+++ SOURCE MATERIAL +++

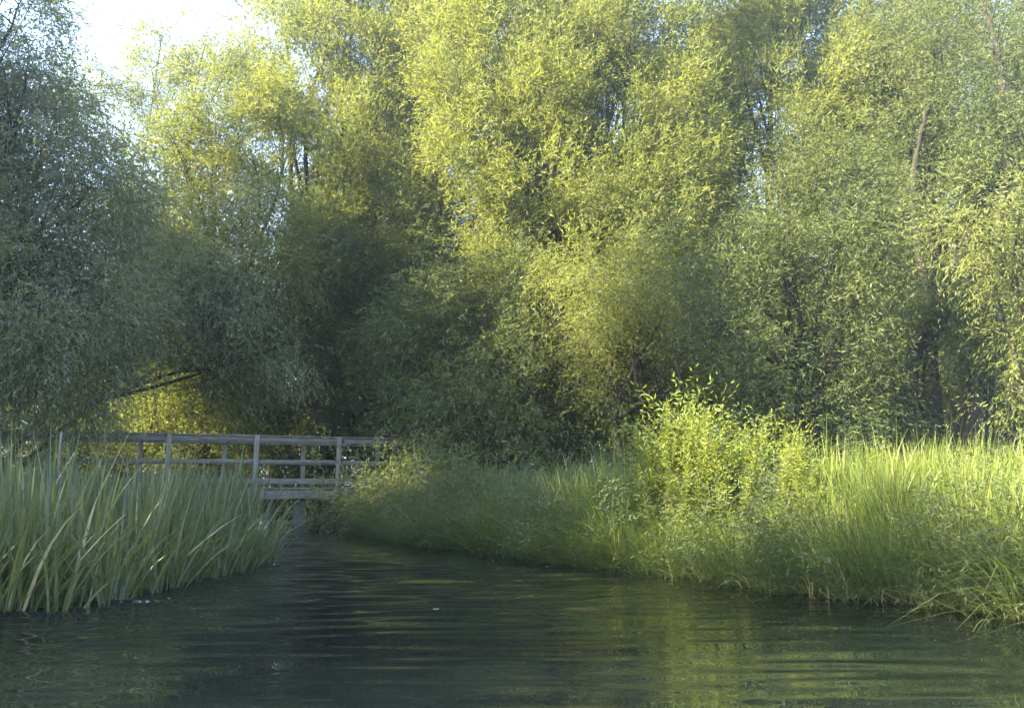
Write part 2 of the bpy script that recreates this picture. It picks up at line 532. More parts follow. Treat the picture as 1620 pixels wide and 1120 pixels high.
tree('willow_tree', 'tall bright willow right of the narrow gap of sky near the top of the photo', (6.4, 23),
     lobes_px([(1170, 40, 22.5, 85), (1260, 60, 22.2, 95), (1200, 150, 22, 80), (1300, 160, 21.6, 95), (1380, 90, 22, 80), (1160, 230, 21.8, 60), (1240, 250, 21.6, 85), (1350, 240, 21.4, 85), (1220, -40, 23, 100), (1360, -30, 23, 110), (1420, 180, 21.8, 75), (1160, 330, 21.6, 65)]),
     'willow', 4.0, .155, .28, 2, .1, .65, -.4, 41)
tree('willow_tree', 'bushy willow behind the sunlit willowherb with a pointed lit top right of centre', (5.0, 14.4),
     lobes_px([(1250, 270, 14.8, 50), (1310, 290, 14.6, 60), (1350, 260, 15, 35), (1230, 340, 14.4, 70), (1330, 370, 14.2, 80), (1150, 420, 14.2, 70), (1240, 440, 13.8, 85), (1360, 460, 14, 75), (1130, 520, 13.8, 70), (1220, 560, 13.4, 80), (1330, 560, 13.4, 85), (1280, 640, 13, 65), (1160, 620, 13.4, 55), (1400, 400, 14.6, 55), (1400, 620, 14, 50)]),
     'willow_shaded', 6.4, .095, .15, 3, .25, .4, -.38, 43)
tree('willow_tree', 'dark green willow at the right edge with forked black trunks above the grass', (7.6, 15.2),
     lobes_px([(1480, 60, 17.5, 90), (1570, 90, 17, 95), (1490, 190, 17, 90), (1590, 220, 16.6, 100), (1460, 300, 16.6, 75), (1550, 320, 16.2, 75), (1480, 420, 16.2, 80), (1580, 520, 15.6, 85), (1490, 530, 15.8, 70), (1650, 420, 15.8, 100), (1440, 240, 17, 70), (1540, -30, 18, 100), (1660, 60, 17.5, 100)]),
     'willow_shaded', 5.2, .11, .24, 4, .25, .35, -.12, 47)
tree('willow_tree', 'low willow branch mass catching pale yellow light at the right edge', (9.6, 13.4),
     lobes_px([(1560, 370, 12.4, 50), (1610, 350, 12.2, 50), (1520, 360, 12.6, 30), (1620, 420, 12.4, 60), (1600, 620, 13, 45), (1680, 500, 12.5, 90)]),
     'willow', 7.0, .095, .11, 2, .4, .15, -.4, 53)

tree('willow_tree', 'pale grey-green hanging willow foliage behind the left half of the bridge rail', (-12.6, 19.6),
     lobes_px([(225, 370, 18.6, 65), (320, 410, 18.8, 75), (255, 500, 18.4, 75), (370, 500, 18.8, 70), (420, 430, 19, 60), (440, 550, 19.2, 50), (170, 520, 18.2, 50), (350, 590, 19, 40), (390, 340, 19.4, 55)]),
     'willow_grey_hazed', 4.2, .125, .14, 2, .5, .0, -.45, 59)
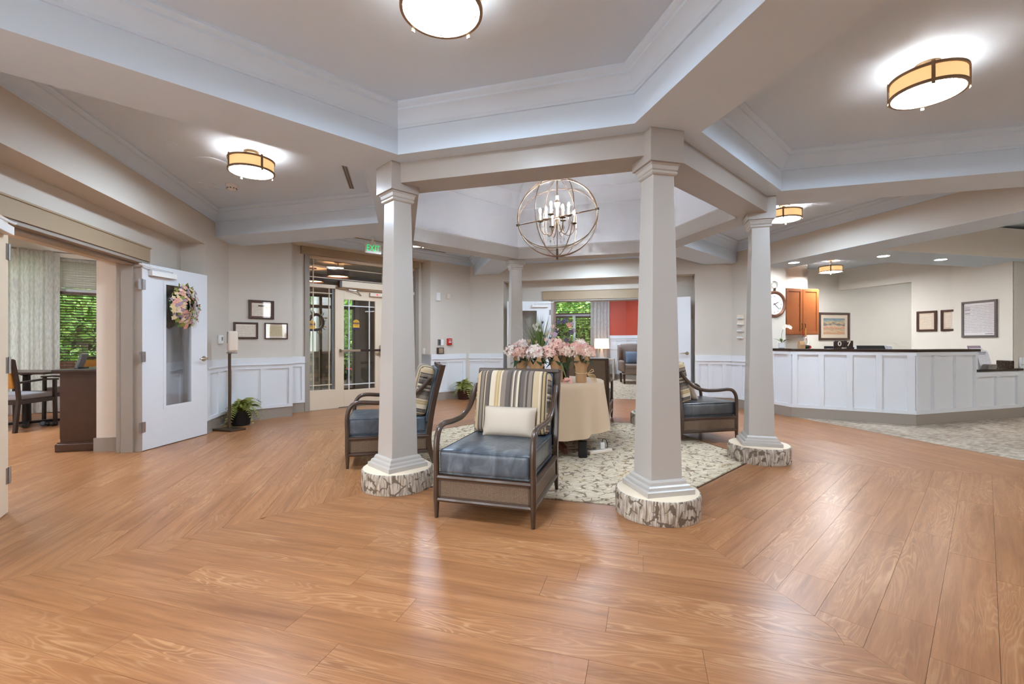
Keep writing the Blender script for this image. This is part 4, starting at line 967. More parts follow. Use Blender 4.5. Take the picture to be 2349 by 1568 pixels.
place(ch3, 2, (W(2, APO + 0.54, 0)[0] - 0.15, W(2, APO + 0.54, 0)[1] + 0.09))
throw('cream pillow leaning in the right armchair', ch3, (0.03, 0.10, 0.58), 0.36, 0.28, 0.13, 0.45, 0.2)
ch4 = dup(ch3, (0, 0, 0), 0, 'armchair behind the flower table with its back to the viewer')
place(ch4, 3, (W(3, APO + 0.54, 0)[0] + 0.06, W(3, APO + 0.54, 0)[1] - 0.17))

# ------------------------------------------------------------------ flower table
TC = (0.43, 5.13); TR_, TZ = 0.60, 0.755
tb = thing('round_table', 'round pedestal table under the tan cloth', 'table', (TC[0], TC[1], 0))
MB().lathe([(TR_ - 0.01, TZ - 0.035), (TR_ - 0.004, TZ - 0.02), (TR_ - 0.01, TZ - 0.006)], 48).build('tabletop', 'dark_wood', tb, smooth=True)
MB().lathe([(0.05, 0.10), (0.075, 0.16), (0.05, 0.22), (0.045, 0.45), (0.07, 0.55), (0.05, 0.62), (0.12, 0.72)], 20).build('pedestal', 'dark_wood', tb, smooth=True)
for q in range(4):
    a = R(20 + 90 * q); p = [(0.04, 0.13), (0.16, 0.12), (0.30, 0.06), (0.40, 0.03)]
    rg = []
    for d, z in p:
        w = 0.032 - 0.02 * d; hh = 0.055 - 0.06 * d
        rg.append([(math.cos(a) * d - math.sin(a) * e * w, math.sin(a) * d + math.cos(a) * e * w, max(0.004, z + g * hh)) for e, g in ((-1, -1), (1, -1), (1, 1), (-1, 1))])
    MB().loft(rg).build('foot', 'mahogany', tb, bevel=0.004)
cl = MB(); n = 180; rings = []
def fold(a): return 0.5 + 0.5 * math.sin(9 * a + 1.3 * math.sin(2 * a) + 0.7) * 0.9 + 0.2 * math.sin(17 * a + 1)
for q in range(15):
    f_ = q / 14.0
    ring = []
    for j in range(n):
        a = 2 * math.pi * j / n
        if q == 0: r_, z = TR_ * 0.5, TZ + 0.001
        elif q == 1: r_, z = TR_ - 0.012, TZ + 0.001
        elif q == 2: r_, z = TR_ + 0.000, TZ - 0.006
        else:
            g = (q - 2) / 12.0; r_ = TR_ + 0.004 + g ** 0.8 * (0.012 + 0.075 * fold(a)); z = TZ - 0.006 - g * (0.535 + 0.02 * math.sin(3 * a))
        ring.append((TC[0] + r_ * math.cos(a), TC[1] + r_ * math.sin(a), z))
    rings.append(ring)
cl.add([(TC[0], TC[1], TZ + 0.001)] + rings[0], [(0, 1 + j, 1 + (j + 1) % n) for j in range(n)]); cl.loft(rings, True, False)
tag(cl.build('tablecloth', 'tan_cloth', smooth=True, angle=75), 'tan cloth falling in folds over the round table', 'tablecloth')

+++

| TASK INSTRUCTIONS |
Take the listing above and repeat exactly the lines from the one containing "Keep writing the" through the one containing "place(ch4, 3, (W(3, APO", both included.

| TASK OUTPUT |
Keep writing the Blender script for this image. This is part 4, starting at line 967. More parts follow. Use Blender 4.5. Take the picture to be 2349 by 1568 pixels.
place(ch3, 2, (W(2, APO + 0.54, 0)[0] - 0.15, W(2, APO + 0.54, 0)[1] + 0.09))
throw('cream pillow leaning in the right armchair', ch3, (0.03, 0.10, 0.58), 0.36, 0.28, 0.13, 0.45, 0.2)
ch4 = dup(ch3, (0, 0, 0), 0, 'armchair behind the flower table with its back to the viewer')
place(ch4, 3, (W(3, APO + 0.54, 0)[0] + 0.06, W(3, APO + 0.54, 0)[1] - 0.17))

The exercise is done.